-- START OF Recorded information --

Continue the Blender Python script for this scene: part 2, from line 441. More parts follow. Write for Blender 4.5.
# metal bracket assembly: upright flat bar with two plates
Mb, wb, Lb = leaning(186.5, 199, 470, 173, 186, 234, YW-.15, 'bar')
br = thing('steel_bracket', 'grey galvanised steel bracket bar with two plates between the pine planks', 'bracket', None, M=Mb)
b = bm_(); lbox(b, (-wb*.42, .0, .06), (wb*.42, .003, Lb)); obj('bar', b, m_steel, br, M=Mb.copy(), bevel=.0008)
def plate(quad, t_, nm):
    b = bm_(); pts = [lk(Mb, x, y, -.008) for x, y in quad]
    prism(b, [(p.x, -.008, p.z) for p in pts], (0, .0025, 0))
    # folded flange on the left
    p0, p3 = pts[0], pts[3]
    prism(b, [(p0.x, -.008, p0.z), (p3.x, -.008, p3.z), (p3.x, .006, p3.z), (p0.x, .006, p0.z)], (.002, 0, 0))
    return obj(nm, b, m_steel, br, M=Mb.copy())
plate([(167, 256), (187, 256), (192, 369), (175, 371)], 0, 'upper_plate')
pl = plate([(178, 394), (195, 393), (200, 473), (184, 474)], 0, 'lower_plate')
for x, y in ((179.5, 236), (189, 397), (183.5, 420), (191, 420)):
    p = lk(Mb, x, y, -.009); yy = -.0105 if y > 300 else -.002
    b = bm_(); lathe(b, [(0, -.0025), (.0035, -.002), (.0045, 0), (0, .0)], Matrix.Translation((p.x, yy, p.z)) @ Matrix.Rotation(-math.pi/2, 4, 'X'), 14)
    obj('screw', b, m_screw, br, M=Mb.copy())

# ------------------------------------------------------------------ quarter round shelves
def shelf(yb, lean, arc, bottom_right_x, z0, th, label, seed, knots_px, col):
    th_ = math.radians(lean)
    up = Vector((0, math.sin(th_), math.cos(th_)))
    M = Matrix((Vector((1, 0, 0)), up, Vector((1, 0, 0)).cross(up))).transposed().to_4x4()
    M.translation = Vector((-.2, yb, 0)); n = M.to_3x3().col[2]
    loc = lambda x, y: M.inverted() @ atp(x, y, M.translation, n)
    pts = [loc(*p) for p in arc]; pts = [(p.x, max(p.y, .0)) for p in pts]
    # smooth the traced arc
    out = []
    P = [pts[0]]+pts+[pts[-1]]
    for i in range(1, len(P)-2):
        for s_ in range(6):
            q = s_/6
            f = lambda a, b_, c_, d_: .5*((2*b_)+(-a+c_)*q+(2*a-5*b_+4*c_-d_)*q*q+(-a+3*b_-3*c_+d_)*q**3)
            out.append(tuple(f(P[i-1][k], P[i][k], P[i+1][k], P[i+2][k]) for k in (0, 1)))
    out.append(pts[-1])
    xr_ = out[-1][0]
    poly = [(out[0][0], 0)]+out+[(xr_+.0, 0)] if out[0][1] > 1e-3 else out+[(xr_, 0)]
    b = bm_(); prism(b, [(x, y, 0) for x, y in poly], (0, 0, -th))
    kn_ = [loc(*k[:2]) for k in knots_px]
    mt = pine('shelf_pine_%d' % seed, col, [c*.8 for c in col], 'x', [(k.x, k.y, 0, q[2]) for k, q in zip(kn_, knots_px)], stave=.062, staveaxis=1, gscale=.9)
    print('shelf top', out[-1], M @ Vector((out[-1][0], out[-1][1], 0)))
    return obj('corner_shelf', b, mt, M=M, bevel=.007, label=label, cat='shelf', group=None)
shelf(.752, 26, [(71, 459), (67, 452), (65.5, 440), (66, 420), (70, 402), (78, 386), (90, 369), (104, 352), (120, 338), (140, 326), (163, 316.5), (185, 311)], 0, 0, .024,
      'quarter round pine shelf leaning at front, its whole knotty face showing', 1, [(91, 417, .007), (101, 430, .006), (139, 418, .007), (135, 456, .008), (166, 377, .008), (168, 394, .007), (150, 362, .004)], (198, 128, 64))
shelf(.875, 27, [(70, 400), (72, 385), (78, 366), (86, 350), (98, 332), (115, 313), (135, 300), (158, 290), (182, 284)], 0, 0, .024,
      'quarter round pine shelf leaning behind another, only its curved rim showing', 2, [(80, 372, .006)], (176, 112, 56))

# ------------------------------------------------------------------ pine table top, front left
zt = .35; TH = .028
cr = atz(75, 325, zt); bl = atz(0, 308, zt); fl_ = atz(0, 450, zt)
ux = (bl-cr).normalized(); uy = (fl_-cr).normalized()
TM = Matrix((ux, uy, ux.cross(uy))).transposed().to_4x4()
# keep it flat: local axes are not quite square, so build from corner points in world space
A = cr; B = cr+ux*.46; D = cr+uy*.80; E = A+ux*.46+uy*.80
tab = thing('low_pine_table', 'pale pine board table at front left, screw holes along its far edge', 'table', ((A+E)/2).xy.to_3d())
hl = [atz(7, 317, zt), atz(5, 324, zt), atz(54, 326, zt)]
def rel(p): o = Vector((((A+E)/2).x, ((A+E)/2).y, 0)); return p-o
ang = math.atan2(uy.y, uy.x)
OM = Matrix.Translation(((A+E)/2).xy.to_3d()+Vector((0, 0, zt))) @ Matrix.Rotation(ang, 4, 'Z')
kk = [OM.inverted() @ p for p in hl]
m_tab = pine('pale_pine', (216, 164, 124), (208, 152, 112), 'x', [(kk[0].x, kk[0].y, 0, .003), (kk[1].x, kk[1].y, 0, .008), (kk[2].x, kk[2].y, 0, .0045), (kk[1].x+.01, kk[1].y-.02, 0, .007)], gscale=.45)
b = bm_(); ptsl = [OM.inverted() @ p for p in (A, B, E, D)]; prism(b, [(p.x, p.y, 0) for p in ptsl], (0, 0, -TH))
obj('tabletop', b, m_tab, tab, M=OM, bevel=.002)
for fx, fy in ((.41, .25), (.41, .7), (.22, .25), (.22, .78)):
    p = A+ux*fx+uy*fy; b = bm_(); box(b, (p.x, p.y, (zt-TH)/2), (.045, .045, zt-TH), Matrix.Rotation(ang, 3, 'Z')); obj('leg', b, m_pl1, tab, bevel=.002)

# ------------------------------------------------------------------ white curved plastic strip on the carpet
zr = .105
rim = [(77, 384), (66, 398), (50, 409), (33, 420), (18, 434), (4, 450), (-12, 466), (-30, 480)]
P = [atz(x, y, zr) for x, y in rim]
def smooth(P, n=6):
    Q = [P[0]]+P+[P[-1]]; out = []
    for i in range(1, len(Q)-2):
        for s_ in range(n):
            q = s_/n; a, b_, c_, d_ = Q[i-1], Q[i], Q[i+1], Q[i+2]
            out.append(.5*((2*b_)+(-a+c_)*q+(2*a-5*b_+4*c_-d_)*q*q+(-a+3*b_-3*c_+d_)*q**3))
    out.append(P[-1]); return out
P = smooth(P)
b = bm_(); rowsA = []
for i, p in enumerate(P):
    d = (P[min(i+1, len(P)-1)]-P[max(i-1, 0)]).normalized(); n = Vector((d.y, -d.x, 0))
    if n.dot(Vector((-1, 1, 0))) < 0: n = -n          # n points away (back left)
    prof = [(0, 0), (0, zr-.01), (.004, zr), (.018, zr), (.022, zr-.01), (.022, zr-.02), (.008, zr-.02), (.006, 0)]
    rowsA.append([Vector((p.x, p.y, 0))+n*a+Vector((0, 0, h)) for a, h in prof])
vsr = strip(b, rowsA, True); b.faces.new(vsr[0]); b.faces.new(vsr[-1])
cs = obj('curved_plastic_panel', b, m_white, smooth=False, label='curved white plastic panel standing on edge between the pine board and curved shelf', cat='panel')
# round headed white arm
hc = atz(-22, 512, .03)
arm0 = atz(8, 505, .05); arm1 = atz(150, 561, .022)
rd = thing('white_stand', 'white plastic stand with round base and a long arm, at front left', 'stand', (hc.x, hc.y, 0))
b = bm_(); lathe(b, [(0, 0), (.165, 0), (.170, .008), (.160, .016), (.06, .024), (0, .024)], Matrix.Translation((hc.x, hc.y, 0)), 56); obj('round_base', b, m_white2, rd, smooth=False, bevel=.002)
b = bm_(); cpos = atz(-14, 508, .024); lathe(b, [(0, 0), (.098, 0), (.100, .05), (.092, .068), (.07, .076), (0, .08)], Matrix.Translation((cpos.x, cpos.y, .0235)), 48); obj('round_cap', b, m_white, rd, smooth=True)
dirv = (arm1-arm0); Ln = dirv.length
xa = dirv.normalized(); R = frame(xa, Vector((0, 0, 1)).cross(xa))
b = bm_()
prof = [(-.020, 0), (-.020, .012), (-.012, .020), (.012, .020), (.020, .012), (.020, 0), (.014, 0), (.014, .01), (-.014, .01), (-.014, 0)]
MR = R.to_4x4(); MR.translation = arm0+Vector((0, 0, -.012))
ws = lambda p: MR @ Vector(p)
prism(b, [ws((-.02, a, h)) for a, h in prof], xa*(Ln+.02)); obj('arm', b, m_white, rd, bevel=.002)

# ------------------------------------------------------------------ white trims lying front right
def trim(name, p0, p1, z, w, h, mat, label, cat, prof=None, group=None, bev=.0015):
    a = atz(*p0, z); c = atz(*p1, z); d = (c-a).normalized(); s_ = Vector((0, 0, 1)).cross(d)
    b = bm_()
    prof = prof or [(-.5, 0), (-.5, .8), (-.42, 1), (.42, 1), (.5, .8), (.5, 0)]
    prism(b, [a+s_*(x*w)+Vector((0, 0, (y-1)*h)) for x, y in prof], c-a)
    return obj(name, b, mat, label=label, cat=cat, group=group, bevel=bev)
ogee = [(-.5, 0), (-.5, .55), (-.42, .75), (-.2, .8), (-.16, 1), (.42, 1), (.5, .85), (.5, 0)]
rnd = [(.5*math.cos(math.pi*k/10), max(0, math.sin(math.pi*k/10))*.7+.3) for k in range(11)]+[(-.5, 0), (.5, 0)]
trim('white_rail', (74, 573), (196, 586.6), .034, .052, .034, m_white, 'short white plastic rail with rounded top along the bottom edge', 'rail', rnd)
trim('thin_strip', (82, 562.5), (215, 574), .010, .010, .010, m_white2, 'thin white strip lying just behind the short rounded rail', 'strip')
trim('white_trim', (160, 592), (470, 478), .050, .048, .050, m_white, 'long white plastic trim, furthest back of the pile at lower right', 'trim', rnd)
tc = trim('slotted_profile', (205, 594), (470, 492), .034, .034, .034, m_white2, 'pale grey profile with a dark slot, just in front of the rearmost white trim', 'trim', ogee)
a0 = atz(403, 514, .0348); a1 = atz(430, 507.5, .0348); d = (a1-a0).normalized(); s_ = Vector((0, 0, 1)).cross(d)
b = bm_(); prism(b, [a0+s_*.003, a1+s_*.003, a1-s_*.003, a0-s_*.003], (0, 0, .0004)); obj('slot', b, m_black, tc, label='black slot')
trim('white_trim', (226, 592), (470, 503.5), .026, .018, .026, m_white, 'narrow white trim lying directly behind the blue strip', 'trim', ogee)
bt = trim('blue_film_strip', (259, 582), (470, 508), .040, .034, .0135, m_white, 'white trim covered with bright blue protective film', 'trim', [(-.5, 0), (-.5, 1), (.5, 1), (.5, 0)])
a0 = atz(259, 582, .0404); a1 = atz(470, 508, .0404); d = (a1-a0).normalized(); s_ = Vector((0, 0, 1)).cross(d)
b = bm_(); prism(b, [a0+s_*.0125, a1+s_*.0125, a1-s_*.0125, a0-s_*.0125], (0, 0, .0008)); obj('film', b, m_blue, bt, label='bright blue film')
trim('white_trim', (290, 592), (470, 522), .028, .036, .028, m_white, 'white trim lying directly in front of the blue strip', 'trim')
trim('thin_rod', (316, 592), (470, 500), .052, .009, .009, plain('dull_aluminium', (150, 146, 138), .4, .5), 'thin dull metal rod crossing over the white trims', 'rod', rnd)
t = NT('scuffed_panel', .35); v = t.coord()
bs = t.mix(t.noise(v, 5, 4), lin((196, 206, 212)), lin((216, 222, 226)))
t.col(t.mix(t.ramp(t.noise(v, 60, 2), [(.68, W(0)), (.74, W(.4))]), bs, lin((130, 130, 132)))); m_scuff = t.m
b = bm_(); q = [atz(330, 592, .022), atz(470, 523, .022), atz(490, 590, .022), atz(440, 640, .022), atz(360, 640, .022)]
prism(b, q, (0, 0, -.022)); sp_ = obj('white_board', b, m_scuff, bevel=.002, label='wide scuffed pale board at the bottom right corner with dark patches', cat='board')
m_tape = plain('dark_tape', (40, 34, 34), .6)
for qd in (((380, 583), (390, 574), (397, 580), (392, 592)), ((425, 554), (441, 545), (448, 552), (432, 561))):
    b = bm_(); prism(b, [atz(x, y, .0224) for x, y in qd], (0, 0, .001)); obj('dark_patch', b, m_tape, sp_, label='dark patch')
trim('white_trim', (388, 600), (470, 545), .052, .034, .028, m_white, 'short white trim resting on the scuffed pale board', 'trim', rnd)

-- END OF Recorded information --

### Problem to solve
Set down, exactly as written, each line of the data from its opening line through the one containing "obj('screw', b, m_screw, br, M=Mb.copy())". Output nothing more.

### Finished answer
Continue the Blender Python script for this scene: part 2, from line 441. More parts follow. Write for Blender 4.5.
# metal bracket assembly: upright flat bar with two plates
Mb, wb, Lb = leaning(186.5, 199, 470, 173, 186, 234, YW-.15, 'bar')
br = thing('steel_bracket', 'grey galvanised steel bracket bar with two plates between the pine planks', 'bracket', None, M=Mb)
b = bm_(); lbox(b, (-wb*.42, .0, .06), (wb*.42, .003, Lb)); obj('bar', b, m_steel, br, M=Mb.copy(), bevel=.0008)
def plate(quad, t_, nm):
    b = bm_(); pts = [lk(Mb, x, y, -.008) for x, y in quad]
    prism(b, [(p.x, -.008, p.z) for p in pts], (0, .0025, 0))
    # folded flange on the left
    p0, p3 = pts[0], pts[3]
    prism(b, [(p0.x, -.008, p0.z), (p3.x, -.008, p3.z), (p3.x, .006, p3.z), (p0.x, .006, p0.z)], (.002, 0, 0))
    return obj(nm, b, m_steel, br, M=Mb.copy())
plate([(167, 256), (187, 256), (192, 369), (175, 371)], 0, 'upper_plate')
pl = plate([(178, 394), (195, 393), (200, 473), (184, 474)], 0, 'lower_plate')
for x, y in ((179.5, 236), (189, 397), (183.5, 420), (191, 420)):
    p = lk(Mb, x, y, -.009); yy = -.0105 if y > 300 else -.002
    b = bm_(); lathe(b, [(0, -.0025), (.0035, -.002), (.0045, 0), (0, .0)], Matrix.Translation((p.x, yy, p.z)) @ Matrix.Rotation(-math.pi/2, 4, 'X'), 14)
    obj('screw', b, m_screw, br, M=Mb.copy())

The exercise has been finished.